Emojis and other symbols which aren't used for language appear relatively rarely. Certainly there is no reason to believe that UCS-2 would be sufficient for writing if they were removed. The number of scripts included in Unicode would exhaust even the private use area, and UTF-16 would have been invented regardless.

2 comments

> [...] despite them being constructable from the basic Hangul codepoints.

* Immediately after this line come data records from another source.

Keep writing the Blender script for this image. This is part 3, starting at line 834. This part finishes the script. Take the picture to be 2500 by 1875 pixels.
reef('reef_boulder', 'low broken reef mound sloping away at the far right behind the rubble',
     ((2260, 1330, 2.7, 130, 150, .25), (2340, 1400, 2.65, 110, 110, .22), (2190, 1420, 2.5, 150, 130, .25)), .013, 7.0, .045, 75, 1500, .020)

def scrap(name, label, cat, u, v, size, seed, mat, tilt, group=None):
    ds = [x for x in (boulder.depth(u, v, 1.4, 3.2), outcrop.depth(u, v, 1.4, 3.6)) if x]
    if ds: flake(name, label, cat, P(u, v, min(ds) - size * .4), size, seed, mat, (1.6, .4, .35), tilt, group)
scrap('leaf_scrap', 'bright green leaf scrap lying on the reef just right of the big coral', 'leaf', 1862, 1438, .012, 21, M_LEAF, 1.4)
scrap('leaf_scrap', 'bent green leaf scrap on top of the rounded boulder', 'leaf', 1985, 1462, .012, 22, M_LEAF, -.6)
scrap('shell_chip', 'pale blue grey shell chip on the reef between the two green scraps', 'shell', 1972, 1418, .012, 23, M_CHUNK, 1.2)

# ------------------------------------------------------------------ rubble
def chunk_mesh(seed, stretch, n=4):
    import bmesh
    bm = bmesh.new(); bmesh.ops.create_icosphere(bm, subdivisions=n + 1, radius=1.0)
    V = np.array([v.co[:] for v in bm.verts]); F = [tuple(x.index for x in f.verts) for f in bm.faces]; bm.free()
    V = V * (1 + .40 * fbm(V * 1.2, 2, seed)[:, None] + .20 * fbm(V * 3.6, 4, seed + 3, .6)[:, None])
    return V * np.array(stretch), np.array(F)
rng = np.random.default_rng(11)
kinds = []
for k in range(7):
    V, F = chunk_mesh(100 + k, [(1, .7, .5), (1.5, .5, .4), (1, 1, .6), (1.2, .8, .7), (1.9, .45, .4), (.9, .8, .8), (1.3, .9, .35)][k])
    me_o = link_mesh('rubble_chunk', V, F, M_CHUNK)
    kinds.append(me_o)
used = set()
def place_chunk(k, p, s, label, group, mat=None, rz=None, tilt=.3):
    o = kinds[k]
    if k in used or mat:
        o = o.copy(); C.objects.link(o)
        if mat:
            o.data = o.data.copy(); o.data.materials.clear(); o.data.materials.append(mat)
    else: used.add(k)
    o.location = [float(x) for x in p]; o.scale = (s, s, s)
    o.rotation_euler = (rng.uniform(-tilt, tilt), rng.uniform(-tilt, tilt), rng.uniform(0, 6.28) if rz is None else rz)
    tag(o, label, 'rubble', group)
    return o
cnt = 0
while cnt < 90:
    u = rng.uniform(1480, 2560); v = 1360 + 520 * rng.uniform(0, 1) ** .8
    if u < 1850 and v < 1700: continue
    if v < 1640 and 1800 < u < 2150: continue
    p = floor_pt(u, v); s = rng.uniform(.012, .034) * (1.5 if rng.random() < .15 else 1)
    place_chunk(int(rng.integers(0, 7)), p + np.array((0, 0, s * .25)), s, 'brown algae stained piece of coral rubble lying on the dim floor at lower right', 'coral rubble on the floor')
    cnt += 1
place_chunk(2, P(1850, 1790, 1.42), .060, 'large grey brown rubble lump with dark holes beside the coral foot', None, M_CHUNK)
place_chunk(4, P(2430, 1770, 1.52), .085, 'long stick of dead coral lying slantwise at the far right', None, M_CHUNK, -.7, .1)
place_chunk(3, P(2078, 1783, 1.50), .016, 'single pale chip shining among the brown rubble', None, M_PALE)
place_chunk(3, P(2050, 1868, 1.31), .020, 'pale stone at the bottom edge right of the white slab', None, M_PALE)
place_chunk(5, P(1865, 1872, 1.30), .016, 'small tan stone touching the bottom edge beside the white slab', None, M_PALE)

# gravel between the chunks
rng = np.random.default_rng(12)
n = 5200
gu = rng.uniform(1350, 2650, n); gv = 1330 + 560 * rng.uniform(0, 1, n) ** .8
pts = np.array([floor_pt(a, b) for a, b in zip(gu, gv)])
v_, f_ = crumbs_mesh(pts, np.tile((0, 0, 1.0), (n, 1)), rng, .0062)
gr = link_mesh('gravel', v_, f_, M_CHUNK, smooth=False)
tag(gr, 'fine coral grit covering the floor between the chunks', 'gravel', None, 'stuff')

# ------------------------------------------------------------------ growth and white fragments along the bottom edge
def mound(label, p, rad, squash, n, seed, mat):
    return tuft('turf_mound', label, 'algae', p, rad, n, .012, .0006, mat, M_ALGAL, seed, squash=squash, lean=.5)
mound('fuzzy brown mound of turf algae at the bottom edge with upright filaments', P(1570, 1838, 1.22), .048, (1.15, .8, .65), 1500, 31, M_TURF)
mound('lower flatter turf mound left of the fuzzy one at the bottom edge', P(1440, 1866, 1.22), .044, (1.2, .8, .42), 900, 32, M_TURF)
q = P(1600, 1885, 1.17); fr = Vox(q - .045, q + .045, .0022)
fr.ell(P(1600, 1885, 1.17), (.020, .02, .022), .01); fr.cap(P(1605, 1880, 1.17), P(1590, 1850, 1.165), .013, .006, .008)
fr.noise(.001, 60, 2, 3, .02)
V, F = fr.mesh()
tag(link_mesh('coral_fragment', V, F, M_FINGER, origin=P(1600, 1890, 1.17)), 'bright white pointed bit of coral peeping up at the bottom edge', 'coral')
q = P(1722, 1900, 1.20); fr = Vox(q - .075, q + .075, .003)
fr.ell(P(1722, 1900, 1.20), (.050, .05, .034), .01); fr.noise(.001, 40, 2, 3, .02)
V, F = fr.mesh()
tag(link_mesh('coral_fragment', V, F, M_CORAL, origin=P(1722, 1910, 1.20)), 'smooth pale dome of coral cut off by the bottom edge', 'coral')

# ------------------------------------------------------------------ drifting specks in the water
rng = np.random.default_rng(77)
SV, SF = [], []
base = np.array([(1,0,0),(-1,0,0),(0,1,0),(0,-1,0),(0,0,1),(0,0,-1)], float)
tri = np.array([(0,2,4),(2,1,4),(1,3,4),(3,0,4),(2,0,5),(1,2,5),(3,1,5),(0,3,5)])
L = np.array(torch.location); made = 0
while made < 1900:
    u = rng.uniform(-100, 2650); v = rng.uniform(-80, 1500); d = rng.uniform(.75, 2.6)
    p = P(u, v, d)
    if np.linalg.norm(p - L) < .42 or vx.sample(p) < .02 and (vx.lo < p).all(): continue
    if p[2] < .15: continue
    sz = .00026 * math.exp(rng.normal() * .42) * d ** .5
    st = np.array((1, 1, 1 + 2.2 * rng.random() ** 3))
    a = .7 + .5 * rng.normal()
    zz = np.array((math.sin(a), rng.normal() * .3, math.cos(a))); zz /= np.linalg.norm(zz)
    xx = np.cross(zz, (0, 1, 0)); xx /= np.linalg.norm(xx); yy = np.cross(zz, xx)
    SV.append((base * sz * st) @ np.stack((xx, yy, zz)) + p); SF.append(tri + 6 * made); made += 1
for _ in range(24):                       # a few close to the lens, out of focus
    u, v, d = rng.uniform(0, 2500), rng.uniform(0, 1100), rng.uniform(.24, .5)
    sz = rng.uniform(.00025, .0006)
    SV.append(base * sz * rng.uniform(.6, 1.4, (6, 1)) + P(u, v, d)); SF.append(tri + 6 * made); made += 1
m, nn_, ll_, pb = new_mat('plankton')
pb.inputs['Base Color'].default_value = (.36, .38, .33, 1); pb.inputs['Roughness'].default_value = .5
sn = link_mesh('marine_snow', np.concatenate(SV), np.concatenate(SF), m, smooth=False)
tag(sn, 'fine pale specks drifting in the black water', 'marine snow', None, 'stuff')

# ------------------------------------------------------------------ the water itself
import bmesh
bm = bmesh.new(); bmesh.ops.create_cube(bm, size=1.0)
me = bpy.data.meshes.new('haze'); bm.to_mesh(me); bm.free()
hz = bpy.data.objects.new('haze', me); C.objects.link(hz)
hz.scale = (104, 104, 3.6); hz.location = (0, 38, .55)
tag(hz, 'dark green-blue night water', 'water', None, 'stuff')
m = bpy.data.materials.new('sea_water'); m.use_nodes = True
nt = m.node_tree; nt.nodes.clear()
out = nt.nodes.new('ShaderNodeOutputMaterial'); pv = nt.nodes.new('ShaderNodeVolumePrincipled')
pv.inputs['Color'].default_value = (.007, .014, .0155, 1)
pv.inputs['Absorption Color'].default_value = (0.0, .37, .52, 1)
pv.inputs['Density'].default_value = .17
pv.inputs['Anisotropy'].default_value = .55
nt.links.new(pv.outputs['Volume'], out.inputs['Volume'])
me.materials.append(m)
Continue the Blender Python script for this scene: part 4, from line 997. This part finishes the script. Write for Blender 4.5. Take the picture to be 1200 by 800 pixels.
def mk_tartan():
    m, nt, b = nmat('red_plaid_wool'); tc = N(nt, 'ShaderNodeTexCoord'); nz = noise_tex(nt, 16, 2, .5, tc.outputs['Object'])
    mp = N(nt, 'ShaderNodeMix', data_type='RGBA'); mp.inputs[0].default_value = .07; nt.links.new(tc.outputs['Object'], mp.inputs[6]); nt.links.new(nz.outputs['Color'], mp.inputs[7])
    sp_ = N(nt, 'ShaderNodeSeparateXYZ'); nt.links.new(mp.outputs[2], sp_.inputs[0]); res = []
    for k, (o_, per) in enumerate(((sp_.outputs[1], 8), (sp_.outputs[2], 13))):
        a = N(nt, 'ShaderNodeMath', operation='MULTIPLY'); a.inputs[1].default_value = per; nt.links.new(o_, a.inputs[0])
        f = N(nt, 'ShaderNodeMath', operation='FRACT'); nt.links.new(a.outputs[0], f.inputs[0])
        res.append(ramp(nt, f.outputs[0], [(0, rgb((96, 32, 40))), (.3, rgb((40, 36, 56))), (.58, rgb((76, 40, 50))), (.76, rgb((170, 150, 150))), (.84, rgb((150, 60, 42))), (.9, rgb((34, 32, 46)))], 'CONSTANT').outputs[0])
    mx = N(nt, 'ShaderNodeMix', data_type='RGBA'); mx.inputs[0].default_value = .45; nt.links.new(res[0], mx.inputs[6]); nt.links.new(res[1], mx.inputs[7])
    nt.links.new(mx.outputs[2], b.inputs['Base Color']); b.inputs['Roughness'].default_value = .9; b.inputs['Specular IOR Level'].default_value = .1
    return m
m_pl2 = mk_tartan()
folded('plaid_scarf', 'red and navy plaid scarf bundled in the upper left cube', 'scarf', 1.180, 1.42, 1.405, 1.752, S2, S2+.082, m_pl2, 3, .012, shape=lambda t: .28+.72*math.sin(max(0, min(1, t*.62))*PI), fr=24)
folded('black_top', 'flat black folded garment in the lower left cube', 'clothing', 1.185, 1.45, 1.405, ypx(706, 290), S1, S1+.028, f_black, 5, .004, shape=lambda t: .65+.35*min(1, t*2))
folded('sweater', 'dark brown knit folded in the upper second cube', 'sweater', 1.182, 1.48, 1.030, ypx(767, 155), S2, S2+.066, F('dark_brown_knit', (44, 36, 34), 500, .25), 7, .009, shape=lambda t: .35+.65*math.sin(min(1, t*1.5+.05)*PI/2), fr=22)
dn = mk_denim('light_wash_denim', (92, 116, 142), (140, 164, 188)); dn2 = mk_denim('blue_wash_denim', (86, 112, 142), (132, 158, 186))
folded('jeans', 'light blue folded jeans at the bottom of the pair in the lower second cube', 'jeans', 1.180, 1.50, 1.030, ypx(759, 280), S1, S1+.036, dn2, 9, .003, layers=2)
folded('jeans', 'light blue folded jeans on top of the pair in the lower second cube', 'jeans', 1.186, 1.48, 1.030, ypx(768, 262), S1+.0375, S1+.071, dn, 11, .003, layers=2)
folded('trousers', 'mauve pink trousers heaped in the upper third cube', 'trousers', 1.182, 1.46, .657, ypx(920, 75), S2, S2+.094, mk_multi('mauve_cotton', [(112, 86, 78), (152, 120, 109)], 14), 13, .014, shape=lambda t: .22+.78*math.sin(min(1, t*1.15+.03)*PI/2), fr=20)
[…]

Unicode strives for the round-trip compatibility with source character sets, and in this case KS X 1001 (KS C 5601 at that time) is a main culprit: it had 2,350 (out of 11,172) common syllables precomposed. But it happens that Korea had supplementary character sets beyond KS X 1001, which were subsequently added to Unicode 1.1 (up to some 6,000 characters), before it was decided that having an algorithmically derived section of all 11,172 syllables is better. This whole situation is now known as the "Hangul mess".

>The second of which has a truly mind-boggling number of characters, including every possible composite Hangul glyph used in modern Korean, despite them being constructable from the basic Hangul codepoints.

Also true of most Chinese characters, but the proposal to encode them component-wise was a no-go (for adoption in China IRRC) and separate character encodings was went with in the end. I never managed to dig up the reasons behind it.

What was adopted was an adoption of existing encodings mapping, as per rountrip convertability policy. If Hangul had a working composable encoding, it would've been used instead.
The problem is that Hangul had too many composable encodings from each vendor. As a result the government went to yet another standard (KS X 1001) that fits better to the ISO/IEC 2022 infrastructure. It was too late when the standardized composable encoding was specified as an annex to the original standard in 1992: Windows 95 didn't care about the annex and introduced their own extension to KS X 1001, now known as the code page 949 and standardized in the WHATWG Encoding standard [1].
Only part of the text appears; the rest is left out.